Ø For the first time, Gravitational waves from two separate mergers of a Black Hole (BH) with a Neutron Star (NS) have been detected by the LIGO observatories in the US and the Virgo observatory in Italy. Although hints of similar mergers have been spotted by the detectors before, these are the first confirmed events of this kind. One signal was detected on 5 January 2020 and the other was observed less than two weeks later, on 15 January. This ground breaking discovery of gravitational waves from a pair of NS-BH mergers was published in the Astrophysical Journal Letters recently.

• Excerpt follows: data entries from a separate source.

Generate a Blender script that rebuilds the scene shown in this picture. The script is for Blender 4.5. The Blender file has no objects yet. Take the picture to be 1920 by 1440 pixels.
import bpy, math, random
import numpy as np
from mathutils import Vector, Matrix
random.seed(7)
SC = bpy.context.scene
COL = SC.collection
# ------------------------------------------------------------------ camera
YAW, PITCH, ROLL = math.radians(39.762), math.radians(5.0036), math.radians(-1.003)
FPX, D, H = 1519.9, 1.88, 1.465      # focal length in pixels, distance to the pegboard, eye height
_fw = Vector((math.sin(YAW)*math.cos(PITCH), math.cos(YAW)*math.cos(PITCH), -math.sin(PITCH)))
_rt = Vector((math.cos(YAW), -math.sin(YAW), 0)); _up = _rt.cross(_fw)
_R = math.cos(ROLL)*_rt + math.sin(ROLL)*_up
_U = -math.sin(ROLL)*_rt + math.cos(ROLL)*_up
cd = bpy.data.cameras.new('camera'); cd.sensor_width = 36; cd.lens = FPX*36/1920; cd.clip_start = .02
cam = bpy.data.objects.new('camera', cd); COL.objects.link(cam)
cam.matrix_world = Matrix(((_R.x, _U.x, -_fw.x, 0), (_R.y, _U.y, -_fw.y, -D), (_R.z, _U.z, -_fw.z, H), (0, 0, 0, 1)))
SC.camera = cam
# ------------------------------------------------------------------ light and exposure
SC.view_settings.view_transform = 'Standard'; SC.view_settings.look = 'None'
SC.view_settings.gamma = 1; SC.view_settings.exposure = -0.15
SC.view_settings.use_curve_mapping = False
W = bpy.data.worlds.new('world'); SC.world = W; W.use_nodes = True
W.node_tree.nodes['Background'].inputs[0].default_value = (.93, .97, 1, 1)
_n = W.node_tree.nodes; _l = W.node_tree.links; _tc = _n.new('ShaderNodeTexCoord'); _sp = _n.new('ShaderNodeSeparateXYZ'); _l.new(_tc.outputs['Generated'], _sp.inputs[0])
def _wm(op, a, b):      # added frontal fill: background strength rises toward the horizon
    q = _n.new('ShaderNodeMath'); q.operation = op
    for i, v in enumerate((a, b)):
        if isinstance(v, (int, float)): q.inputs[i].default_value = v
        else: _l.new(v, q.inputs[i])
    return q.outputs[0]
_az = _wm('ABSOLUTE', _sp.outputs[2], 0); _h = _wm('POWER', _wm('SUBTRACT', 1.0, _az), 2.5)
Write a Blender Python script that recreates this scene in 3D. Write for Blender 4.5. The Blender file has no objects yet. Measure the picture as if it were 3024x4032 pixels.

Ø Neutron stars merging with black holes are amongst the most extreme phenomena in the Universe. Observing these collisions opens up new avenues to learn about fundamental physics, as well as how stars are born, live, and die. Neutron stars are the densest objects in the Universe, so these findings can also help us understand the behaviour of matter at extreme densities.

Ø Until now, the LIGO-Virgo collaboration (LVC) of gravitational waves detectors has only been able to observe collisions between pairs of black holes or neutron stars. For the

first time, in January 2020, the network of detectors made the discovery of gravitational waves from a pair of Neutron Star-Black Hole mergers.

Ø Gravitational waves are ripples in space–time that are generated when pairs of massive objects such as black holes and neutron stars orbit each other in a rapid inspiral before merging. The LIGO and Virgo observatories are kilometre-scale interferometers that can measure the minuscule expansion and contraction of space–time that occurs when a gravitational wave passes through Earth.